For me, following either one of the two rivers on my rides gave me a sense of place, a feeling of being situated. This frame of reference was important for learning about myself. Personal parts of myself like my response to being alone and my introspective nature were worn down by the events of that year. I needed to see the world from its missing perspective that summer, and my bike brought me to it, even if I didn't know it at the time.
Witnessing
The eastern point was the halfway mark of all my rides. I was often on my own here in the mornings as I rested, which was welcome because it lent itself naturally to reflection. I would walk down on the sand by the riverfront, looking out across a world of waterways, observing how it still drummed on: the waves lapped at the shore, the summer breeze buffeted off the point, and farther out, the current of the Saint-Lawrence carried onward.
I rarely needed more than a few moments of contemplation here. The remainder of my ride lay ahead, and the world I had left behind me at first would now be catching up to me, uncurling from the soil as it woke up. By the time I left from the east point, it seemed almost as if I was participating in this world again, from a different one that I had just stepped out of.
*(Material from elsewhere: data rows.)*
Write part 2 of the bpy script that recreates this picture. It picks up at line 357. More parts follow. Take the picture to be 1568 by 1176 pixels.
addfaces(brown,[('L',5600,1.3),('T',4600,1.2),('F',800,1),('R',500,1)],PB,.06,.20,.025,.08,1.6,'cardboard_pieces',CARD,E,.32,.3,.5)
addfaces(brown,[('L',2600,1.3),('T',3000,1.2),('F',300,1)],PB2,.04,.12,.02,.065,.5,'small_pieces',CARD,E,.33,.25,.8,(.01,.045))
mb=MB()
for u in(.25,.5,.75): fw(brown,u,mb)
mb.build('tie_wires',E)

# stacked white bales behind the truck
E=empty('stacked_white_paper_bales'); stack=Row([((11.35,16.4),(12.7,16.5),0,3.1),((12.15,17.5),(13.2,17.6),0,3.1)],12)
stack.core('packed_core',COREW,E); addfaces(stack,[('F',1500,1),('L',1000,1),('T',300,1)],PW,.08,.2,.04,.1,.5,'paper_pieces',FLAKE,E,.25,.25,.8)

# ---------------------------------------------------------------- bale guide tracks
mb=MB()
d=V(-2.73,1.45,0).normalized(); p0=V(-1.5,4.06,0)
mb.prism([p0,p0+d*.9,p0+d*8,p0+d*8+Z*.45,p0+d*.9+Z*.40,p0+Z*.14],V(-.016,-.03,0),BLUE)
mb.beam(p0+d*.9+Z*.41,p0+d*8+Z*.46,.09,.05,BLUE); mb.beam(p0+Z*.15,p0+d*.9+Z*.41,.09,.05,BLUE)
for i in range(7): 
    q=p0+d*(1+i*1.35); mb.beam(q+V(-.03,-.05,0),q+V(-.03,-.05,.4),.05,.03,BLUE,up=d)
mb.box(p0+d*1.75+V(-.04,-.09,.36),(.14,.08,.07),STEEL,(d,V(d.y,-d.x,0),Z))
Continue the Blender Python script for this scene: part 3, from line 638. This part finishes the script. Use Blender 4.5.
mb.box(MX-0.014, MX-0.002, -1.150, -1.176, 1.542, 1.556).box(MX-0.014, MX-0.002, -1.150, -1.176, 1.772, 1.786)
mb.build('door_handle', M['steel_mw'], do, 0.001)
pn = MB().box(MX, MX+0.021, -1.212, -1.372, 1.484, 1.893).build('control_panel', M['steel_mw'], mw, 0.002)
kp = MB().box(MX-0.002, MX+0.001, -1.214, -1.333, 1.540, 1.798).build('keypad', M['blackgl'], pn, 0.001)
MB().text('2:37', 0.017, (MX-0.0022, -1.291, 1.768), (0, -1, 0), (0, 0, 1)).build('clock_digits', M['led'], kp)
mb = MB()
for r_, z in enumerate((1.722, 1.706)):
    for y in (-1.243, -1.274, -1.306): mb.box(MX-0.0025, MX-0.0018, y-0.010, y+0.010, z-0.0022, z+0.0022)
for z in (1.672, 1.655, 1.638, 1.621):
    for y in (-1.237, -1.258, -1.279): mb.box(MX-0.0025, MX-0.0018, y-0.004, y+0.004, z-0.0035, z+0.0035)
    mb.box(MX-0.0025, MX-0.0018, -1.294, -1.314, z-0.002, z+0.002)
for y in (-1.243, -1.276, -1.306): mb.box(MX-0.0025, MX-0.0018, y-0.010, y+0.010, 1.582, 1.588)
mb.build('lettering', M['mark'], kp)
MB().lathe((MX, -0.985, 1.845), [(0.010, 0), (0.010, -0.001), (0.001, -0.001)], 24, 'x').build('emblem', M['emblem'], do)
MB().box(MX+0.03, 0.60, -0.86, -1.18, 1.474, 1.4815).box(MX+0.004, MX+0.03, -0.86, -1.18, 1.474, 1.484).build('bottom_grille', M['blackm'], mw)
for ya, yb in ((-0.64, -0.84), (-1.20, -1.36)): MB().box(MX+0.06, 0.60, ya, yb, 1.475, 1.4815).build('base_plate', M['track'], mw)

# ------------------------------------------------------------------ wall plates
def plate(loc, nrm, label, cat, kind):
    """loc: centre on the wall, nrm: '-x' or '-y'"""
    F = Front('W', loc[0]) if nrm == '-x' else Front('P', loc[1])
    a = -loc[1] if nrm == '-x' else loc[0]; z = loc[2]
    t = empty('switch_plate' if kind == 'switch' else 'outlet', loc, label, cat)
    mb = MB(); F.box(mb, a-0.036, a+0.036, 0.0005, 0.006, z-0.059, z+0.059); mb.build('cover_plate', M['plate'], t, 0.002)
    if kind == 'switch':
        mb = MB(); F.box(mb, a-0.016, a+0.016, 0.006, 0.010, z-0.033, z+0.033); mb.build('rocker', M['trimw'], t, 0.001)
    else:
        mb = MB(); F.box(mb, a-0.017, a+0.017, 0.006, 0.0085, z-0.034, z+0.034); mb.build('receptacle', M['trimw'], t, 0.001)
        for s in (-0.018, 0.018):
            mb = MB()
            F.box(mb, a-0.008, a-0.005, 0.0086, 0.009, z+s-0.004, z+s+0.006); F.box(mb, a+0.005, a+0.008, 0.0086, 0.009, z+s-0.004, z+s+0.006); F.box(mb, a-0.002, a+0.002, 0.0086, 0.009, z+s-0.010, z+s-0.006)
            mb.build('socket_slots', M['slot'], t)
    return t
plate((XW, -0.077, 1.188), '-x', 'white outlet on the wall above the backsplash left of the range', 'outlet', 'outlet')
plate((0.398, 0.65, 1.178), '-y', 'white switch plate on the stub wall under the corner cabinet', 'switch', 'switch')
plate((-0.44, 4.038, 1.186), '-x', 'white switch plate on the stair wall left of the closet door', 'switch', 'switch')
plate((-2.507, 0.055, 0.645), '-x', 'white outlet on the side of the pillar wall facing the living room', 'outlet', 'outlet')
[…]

And so it went that I learned a lot about places close to me -- first geographically, then personally -- from riding my bike in those early summer mornings. These places like the green corridor, the nature preserve, and the east point hold parts of me that I've woven there with them. They witnessed something from me, just as I had witnessed something from them.
Today, I still have that silver single-speed bike. The allure of it has never left me, even when practically it's way tougher and heavier to ride than the racing bike I also have now. But it's always the bike I think of when I want to get out and just ride (a philosophy I stole from Thereabouts, my favorite film about bike riding).
A friend once asked me how I don't get bored riding my bike for three hours or so. What is there to be bored by? You are witnessing the world, with yourself in it, as it is moving forward. And this was important, during that summer, when you weren't always sure that it still was.